[PD] [PD-announce] the end of type restrictions

Mathieu Bouchard matju at artengine.ca
Tue Jul 24 21:01:26 CEST 2007

On Mon, 23 Jul 2007, Frank Barknecht wrote:

> Hm, but mostly there is, at least "kind of": The hot left-most inlet
> corresponds to the right-to-left triggering of many objects.

Yeah, but I was mostly commenting on internal structure of pd. "sending to 
the left inlet" means the same as "sending to the object itself"; whereas 
there does not exist a "sending from the object itself" that is equivalent 
to sending through a certain outlet, although you can send messages 
without any outlet, just like what [s] and semicolon messageboxes do, but 
that's another thing.

> It's likely because of the nice symmetry in the following common idiom
> to get inter-onset intervals:
> [t b b]
> |     |
> [timer]
> [timer] (and its relatives to some extent) is an object that is used
> in a hot-to-cold fashion more often than in the cold-to-hot direction
> common with most other objects like [pack] etc.
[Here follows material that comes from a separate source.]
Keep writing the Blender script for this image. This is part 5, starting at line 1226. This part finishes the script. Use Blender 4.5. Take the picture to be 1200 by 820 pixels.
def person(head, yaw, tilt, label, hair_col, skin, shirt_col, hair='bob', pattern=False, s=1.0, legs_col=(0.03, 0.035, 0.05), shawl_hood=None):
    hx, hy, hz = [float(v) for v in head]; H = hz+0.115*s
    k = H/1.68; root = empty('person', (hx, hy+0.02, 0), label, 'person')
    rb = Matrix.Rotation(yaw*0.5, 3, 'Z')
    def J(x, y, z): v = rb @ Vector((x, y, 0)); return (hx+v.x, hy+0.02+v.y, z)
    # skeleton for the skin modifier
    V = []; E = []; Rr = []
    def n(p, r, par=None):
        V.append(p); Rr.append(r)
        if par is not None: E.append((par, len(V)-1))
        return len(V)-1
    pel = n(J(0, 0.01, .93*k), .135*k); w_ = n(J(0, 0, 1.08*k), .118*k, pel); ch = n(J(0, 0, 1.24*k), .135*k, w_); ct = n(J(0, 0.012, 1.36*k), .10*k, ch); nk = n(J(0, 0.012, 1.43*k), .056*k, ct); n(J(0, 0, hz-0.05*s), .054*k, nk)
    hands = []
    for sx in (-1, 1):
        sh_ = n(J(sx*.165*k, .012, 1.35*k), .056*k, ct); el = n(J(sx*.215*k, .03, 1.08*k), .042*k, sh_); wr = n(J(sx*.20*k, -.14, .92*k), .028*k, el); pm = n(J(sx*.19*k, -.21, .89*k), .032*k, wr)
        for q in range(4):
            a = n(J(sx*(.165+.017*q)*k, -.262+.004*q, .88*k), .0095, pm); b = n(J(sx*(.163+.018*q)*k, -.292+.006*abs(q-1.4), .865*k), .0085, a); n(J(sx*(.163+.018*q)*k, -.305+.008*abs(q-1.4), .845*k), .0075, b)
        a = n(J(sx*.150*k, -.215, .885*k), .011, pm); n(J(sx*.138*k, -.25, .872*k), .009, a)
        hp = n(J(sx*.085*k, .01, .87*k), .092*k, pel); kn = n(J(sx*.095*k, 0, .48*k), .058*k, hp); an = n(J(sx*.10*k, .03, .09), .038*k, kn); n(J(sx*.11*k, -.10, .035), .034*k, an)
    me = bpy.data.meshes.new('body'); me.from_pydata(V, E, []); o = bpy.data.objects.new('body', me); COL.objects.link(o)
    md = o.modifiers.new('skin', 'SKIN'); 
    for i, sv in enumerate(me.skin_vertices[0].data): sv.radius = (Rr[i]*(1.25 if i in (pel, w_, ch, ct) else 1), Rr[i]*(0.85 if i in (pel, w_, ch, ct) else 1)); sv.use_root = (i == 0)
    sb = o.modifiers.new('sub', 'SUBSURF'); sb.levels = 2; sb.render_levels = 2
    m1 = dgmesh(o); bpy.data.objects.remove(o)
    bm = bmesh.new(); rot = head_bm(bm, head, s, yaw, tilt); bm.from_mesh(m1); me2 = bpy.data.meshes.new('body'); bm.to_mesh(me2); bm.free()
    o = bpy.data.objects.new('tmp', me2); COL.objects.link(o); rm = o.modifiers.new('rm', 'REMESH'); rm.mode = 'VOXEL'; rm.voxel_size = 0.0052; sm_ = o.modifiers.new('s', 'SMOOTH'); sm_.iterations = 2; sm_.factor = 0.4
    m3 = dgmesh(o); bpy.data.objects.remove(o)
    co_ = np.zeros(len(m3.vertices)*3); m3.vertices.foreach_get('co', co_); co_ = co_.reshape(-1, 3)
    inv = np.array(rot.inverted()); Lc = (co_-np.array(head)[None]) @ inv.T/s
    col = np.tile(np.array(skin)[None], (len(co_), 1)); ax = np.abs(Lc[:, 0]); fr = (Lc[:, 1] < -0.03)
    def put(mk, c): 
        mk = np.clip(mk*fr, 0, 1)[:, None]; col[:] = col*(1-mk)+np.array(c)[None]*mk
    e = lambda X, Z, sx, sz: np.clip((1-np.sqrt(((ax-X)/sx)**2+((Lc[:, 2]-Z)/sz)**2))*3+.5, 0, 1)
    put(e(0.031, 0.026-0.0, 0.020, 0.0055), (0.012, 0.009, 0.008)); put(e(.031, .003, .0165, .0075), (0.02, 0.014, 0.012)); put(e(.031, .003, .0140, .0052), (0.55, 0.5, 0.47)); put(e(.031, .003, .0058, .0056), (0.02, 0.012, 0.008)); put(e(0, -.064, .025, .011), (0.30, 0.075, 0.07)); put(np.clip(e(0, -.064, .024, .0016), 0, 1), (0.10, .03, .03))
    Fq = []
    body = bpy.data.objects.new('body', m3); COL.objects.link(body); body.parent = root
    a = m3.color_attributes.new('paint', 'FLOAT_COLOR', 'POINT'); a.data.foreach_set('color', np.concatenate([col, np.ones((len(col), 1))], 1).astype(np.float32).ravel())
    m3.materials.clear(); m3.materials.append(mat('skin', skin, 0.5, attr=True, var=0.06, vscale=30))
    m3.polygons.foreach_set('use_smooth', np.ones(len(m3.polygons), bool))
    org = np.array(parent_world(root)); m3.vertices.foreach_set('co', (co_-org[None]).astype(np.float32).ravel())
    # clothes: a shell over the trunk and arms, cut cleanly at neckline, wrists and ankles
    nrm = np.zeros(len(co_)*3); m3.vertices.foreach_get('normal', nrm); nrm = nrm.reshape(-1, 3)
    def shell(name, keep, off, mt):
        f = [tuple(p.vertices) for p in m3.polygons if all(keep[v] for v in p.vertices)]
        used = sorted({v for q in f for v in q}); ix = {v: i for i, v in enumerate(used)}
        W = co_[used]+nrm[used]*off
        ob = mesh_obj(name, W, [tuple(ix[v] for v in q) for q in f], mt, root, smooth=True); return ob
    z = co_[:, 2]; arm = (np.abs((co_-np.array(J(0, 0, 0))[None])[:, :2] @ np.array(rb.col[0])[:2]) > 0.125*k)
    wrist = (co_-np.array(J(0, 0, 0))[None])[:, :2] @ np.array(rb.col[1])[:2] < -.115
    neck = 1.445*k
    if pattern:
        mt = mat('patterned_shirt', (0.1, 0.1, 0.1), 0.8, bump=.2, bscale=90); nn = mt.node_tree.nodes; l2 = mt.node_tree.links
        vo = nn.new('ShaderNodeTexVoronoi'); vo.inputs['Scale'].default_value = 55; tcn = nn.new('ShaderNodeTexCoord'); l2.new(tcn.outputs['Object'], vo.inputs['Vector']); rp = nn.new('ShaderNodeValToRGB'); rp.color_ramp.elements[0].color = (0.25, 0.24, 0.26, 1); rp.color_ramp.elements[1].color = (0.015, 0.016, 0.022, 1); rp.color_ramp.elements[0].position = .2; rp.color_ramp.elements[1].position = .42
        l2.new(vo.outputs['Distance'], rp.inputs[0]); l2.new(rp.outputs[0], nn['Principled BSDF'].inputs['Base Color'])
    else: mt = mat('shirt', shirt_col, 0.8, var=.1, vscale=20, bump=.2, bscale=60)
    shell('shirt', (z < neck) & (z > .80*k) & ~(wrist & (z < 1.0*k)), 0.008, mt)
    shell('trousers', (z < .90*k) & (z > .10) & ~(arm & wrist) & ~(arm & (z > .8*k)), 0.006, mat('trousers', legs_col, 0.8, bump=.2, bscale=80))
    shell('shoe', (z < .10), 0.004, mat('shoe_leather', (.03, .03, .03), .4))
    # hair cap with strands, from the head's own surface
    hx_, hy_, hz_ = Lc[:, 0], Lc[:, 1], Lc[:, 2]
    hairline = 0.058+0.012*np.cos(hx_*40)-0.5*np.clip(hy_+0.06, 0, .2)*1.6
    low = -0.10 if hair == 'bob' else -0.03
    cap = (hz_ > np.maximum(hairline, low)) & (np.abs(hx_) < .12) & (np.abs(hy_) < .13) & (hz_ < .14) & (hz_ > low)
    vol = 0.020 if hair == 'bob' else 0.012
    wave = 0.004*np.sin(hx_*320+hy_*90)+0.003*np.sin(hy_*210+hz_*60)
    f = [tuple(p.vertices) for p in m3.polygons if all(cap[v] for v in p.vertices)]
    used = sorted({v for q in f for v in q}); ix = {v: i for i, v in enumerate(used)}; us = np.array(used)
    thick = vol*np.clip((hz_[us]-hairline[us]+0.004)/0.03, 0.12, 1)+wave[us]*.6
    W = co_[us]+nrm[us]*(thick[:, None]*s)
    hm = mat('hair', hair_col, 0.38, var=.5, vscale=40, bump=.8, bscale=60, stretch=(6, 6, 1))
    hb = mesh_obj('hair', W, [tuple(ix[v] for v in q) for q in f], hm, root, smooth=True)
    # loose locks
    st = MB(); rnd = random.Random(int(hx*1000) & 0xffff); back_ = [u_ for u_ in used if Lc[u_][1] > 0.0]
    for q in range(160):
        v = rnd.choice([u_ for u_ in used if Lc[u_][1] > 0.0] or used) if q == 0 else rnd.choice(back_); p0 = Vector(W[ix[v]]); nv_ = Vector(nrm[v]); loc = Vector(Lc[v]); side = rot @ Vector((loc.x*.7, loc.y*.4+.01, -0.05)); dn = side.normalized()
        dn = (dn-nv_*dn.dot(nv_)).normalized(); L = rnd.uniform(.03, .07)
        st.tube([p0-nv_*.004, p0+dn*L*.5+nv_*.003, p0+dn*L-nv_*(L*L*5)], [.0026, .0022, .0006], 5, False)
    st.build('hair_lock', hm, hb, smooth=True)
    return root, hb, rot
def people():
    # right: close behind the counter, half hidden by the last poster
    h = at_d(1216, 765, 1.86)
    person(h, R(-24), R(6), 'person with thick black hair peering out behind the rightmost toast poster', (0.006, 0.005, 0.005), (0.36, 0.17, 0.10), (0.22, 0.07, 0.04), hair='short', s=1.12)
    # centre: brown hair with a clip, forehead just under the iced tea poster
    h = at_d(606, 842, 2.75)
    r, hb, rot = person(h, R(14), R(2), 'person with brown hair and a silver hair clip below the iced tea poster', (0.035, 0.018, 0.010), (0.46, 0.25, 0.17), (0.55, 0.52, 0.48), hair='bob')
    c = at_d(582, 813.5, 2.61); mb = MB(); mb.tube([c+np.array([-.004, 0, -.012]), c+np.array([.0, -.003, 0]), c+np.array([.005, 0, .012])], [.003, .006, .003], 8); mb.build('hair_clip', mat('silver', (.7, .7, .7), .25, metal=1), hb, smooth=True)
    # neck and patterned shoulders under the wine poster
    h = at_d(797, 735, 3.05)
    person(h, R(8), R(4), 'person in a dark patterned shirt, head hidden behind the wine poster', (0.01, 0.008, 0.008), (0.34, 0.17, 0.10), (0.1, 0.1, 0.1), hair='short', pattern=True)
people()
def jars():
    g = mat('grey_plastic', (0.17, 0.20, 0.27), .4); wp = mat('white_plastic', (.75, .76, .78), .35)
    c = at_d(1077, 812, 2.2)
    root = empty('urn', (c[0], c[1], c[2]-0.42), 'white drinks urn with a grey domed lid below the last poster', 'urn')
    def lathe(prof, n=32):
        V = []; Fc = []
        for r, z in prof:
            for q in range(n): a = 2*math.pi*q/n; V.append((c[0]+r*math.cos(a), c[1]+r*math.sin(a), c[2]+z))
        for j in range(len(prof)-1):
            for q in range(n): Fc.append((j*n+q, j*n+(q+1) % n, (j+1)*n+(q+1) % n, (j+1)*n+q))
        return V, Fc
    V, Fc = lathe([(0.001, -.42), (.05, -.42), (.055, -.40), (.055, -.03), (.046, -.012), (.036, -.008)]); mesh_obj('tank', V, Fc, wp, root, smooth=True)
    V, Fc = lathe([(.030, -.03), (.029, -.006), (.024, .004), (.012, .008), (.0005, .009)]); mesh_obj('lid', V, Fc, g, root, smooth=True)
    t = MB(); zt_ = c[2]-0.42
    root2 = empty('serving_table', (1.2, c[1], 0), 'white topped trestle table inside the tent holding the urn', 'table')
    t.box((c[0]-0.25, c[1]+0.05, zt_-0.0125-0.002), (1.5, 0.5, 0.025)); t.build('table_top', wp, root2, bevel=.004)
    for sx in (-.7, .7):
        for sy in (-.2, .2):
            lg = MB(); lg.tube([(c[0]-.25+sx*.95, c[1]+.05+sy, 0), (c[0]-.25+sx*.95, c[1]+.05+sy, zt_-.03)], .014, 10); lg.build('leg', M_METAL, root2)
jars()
What's the problem with just having crossing wires and consistent 
semantics? Crossing wires have to happen all of the time anyway.

I think that what you claim is a common idiom for [timer] is more than 
correct, as it would only output 0 if plugged the other way, but for 
[cputime] and [realtime]... I can very well imagine making plenty of them 
cross-wired, meaning what would've been straight-wired if those objects 
were more normal.

I think that this special inlet ordering does more harm than good.